The Unsinkable Katie Couric

Her life has been defined by enviable opportunities heart-wrenching tragedies. As Couric tackles her daytime talk show, Katie, she opens up about regrets, resilience and romance after 50

by Amanda Robb
katie couric image
Photograph: Peggy Sirota

In a way, Couric seems to be weathering all this midlife change by opening up more than ever to her audience. On a September show about eating disorders, she revealed for the first time that in her twenties she struggled with bulimia. “I [was] asking people to reveal their innermost feelings about [this issue], and I actually know about it. I have had this issue; my sister Emily, who passed away, had this issue. So I thought, This is the time. I tried to do it in a way that wasn’t, ‘I had bulimia!’ But just ‘I had bulimia, and I know this mind game that goes on where if you don’t adhere to this strict calorie restriction, it makes you feel really bad about yourself, and this vicious cycle kicks in.’ ” Her revelation was picked up by People, Us and Celebuzz. “I had no idea it would be a big bulletin,” Couric says. “But I think it got traction because in a way people see me as somebody who has her shit together.”

Certainly, that’s part of her appeal.
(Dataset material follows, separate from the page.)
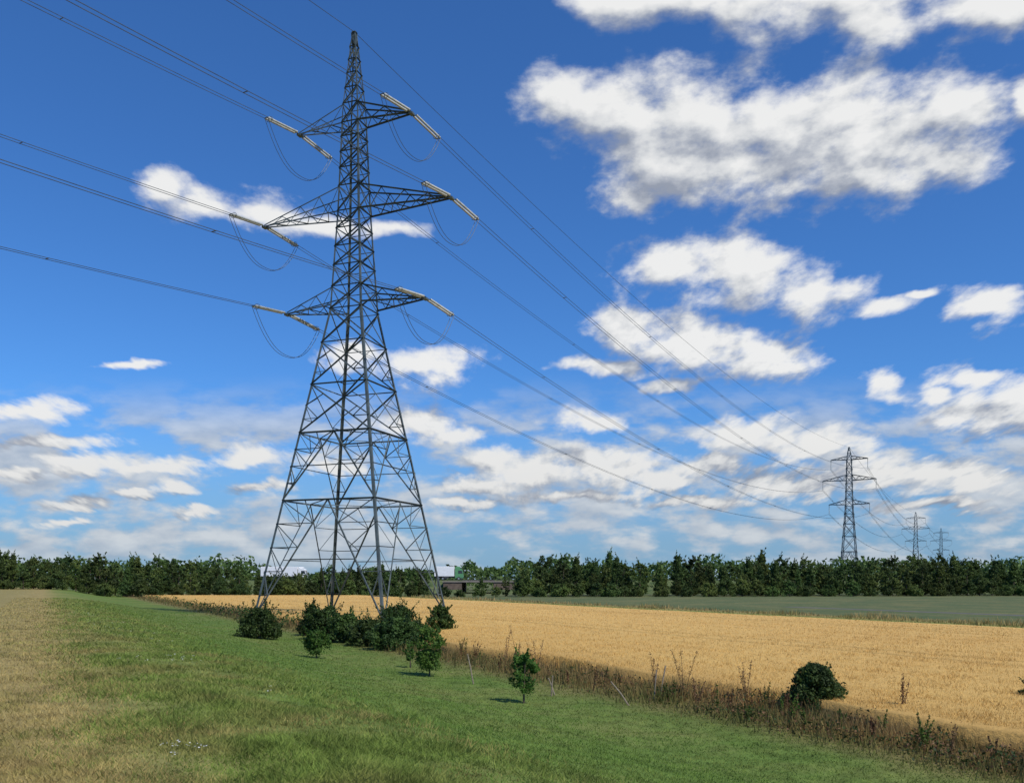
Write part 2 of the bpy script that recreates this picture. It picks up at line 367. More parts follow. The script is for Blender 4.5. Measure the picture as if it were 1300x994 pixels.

Many journalists display a whiff of condescension toward the people they probe, but for all her success, wealth and fame, Couric just wants to talk. She so obviously believes in story—her guests’, her own, even her daughters’. Though she protects the girls’ privacy, she encourages them to share what presses on their hearts. “There are moments where I crumble at the thought of my father, often unexpectedly,” Ellie Monahan, now 21 and a senior at Yale, wrote last year for the Huffington Post. “I dread the annual father-daughter dance both in grade school and now in my sorority, a tradition my mother tried to abolish on behalf of all the fatherless daughters in my school . . . to no avail. One year I asked my mom if Brad Pitt could be a stand-in . . . Matt Lauer was a distant second. I ultimately decided to stay home.”

So there it is. Rather than reporting storms from a newsroom, Couric weathers them, trying to figure out how and why we survive. After a late-afternoon meeting, she pulls her producer aside and says, “Get me out there!”—to the floods, the downed electrical lines, the blackouts. Couric knows she will be knee-deep in suffering. But that’s where Couric’s stories are. That is where her heart is.